Work to complete: Locate, in the data below, the line that contains "Write the bpy" and the line that contains "COL = S.collection"; reproduce exactly those two lines and every line between them, nothing more.

Records from a dataset
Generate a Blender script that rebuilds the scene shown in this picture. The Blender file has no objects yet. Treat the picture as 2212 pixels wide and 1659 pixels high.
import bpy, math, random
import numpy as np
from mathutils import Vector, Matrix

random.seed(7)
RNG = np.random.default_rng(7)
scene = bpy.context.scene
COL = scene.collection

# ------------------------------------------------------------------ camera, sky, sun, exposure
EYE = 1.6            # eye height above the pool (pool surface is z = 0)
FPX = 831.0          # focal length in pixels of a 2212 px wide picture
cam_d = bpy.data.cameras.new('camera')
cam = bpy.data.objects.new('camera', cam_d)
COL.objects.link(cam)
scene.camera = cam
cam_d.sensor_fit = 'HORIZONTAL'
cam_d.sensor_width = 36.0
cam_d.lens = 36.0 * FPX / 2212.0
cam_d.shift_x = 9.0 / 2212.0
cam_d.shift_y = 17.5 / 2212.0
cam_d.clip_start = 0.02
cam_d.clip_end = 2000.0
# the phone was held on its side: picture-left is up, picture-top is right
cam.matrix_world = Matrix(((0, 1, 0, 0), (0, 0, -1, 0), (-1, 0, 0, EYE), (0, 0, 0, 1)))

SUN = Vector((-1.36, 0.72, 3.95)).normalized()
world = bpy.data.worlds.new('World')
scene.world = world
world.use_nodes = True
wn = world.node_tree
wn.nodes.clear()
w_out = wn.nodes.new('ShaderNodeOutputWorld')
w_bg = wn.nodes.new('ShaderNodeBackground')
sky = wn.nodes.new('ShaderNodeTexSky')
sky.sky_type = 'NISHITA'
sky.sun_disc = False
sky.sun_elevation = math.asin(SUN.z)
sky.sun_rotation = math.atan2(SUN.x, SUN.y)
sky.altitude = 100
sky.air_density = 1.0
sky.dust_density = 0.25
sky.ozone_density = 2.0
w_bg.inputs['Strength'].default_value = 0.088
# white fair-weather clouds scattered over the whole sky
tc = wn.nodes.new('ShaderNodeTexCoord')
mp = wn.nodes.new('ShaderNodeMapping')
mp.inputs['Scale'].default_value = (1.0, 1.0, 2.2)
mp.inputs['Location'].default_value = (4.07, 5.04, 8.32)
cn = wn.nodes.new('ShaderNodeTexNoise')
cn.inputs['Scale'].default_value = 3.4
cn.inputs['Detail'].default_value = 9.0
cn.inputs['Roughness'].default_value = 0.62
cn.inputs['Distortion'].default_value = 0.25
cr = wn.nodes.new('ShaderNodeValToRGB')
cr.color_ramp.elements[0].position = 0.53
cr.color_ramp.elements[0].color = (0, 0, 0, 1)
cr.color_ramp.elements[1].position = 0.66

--

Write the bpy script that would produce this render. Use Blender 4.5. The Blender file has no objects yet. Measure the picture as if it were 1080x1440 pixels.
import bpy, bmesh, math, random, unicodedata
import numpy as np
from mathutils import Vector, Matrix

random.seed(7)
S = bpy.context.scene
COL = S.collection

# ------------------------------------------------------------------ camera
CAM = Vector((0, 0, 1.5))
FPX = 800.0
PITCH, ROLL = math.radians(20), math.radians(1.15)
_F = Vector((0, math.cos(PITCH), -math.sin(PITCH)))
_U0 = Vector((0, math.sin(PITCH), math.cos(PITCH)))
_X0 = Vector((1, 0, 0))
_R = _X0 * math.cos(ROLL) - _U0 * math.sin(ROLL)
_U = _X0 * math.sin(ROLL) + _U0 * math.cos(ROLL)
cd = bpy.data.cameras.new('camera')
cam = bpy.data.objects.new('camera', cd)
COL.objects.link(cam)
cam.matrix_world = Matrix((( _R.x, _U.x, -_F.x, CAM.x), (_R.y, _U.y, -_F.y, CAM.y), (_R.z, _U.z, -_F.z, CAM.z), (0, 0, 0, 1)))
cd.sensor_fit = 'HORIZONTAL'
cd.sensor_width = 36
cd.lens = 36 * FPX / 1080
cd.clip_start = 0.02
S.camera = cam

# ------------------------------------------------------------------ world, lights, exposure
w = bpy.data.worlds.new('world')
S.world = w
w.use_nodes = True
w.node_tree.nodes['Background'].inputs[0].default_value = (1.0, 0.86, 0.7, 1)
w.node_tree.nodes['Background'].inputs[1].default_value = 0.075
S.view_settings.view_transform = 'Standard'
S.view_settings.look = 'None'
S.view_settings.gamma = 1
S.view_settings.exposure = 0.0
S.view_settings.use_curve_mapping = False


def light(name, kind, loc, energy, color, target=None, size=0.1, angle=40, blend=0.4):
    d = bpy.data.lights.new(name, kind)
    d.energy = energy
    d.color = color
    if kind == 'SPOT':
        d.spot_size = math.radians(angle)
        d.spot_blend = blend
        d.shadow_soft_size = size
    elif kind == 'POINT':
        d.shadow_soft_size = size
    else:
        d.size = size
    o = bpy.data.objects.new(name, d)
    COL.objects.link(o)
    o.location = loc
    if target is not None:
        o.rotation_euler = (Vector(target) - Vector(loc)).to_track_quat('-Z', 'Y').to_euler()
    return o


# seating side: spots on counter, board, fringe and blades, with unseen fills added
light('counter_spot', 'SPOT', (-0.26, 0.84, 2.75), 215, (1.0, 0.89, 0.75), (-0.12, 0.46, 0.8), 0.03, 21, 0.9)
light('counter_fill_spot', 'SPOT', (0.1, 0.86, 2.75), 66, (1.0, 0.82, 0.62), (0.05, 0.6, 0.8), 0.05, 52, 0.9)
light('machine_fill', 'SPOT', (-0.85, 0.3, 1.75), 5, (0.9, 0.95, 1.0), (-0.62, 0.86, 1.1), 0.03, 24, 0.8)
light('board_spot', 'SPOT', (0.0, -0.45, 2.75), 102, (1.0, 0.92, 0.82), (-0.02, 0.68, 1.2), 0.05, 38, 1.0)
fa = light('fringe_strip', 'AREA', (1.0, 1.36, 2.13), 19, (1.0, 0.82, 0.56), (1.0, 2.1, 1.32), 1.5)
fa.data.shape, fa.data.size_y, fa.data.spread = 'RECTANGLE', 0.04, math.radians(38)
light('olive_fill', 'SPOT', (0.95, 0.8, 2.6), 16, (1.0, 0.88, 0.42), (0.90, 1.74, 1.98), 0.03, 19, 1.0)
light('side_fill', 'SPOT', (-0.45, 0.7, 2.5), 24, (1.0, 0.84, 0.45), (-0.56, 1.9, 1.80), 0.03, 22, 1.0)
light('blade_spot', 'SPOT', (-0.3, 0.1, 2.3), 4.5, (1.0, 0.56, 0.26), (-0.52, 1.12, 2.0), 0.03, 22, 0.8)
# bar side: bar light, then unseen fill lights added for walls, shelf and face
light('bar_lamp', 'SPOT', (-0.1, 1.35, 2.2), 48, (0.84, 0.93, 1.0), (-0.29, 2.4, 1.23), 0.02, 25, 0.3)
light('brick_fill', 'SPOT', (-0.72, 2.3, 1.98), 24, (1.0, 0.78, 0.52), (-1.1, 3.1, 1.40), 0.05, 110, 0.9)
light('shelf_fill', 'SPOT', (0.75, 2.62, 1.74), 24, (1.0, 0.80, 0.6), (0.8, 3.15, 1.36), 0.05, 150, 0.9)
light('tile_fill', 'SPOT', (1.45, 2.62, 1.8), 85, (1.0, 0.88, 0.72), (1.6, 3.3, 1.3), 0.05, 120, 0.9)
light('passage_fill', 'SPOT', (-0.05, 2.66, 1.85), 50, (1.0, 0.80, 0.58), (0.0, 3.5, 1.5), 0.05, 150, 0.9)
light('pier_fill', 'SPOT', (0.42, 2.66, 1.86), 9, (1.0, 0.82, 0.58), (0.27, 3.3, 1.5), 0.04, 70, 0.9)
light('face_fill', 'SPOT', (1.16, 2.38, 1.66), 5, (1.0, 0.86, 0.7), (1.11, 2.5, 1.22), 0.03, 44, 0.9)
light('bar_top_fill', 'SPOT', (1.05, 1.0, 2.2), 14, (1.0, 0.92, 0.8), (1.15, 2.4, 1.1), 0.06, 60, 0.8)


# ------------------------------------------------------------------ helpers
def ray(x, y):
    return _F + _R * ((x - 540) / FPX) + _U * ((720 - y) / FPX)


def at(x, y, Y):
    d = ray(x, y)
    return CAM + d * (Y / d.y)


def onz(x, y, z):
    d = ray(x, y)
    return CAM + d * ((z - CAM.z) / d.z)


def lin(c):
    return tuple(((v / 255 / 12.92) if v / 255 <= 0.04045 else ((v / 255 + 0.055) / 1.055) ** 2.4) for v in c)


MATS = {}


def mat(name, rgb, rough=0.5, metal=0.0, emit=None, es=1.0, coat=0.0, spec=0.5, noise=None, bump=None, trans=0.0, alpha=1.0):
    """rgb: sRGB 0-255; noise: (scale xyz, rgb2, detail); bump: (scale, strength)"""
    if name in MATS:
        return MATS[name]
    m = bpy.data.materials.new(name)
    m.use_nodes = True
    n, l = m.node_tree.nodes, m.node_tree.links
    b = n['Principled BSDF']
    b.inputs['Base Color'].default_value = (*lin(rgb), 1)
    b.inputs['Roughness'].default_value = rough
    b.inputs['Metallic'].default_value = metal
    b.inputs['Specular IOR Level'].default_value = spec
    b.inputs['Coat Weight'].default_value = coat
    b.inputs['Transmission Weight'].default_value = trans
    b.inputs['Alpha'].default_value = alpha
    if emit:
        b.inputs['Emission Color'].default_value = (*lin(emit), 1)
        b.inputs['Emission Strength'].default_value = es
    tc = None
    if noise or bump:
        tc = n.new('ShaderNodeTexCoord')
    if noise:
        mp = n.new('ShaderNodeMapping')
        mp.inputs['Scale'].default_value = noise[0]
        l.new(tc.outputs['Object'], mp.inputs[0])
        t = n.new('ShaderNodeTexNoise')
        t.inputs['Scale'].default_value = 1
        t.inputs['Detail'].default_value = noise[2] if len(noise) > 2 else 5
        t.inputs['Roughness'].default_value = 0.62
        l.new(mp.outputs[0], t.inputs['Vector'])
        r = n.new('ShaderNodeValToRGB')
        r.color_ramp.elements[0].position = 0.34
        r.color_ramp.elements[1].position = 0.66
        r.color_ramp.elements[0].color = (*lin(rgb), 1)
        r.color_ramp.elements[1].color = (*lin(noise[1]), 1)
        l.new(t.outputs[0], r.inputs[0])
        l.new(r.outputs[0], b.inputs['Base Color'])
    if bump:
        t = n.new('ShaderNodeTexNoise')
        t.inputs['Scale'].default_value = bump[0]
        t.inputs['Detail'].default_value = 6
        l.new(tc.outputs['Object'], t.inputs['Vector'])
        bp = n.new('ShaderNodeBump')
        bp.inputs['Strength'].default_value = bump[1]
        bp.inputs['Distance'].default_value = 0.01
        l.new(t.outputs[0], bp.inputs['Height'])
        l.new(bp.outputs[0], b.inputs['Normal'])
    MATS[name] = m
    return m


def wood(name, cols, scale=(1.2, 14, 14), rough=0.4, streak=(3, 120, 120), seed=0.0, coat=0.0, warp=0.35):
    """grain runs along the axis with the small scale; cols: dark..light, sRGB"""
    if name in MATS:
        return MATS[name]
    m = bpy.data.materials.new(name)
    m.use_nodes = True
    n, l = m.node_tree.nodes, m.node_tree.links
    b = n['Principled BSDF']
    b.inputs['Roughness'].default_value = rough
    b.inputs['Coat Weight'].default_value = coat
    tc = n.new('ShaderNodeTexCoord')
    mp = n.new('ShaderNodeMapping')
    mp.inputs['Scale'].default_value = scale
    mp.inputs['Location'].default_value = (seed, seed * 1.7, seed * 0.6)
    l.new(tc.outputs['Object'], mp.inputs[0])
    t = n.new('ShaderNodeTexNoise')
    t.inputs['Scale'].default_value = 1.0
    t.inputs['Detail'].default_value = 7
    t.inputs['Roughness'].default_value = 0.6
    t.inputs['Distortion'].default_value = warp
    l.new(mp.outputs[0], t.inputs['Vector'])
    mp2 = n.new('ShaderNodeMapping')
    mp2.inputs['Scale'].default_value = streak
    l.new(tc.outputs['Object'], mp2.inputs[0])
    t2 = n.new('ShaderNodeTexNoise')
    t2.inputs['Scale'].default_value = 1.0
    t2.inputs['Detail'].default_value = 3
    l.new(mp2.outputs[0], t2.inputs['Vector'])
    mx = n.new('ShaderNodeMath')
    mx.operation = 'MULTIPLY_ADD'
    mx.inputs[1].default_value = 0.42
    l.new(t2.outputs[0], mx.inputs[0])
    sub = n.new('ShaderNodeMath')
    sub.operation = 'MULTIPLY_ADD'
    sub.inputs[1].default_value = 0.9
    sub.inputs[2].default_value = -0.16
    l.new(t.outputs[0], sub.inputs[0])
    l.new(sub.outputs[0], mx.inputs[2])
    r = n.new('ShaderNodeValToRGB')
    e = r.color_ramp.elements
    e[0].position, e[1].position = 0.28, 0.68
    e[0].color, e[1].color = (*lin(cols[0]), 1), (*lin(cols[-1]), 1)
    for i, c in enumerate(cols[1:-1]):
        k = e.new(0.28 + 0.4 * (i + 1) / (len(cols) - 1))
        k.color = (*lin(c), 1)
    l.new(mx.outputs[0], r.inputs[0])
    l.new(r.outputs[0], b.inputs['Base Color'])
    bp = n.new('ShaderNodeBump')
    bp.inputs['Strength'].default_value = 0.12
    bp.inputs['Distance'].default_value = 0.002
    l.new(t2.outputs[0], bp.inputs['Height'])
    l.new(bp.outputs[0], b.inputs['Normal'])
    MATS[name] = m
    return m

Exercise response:
Write the bpy script that would produce this render. Use Blender 4.5. The Blender file has no objects yet. Measure the picture as if it were 1080x1440 pixels.
import bpy, bmesh, math, random, unicodedata
import numpy as np
from mathutils import Vector, Matrix

random.seed(7)
S = bpy.context.scene
COL = S.collection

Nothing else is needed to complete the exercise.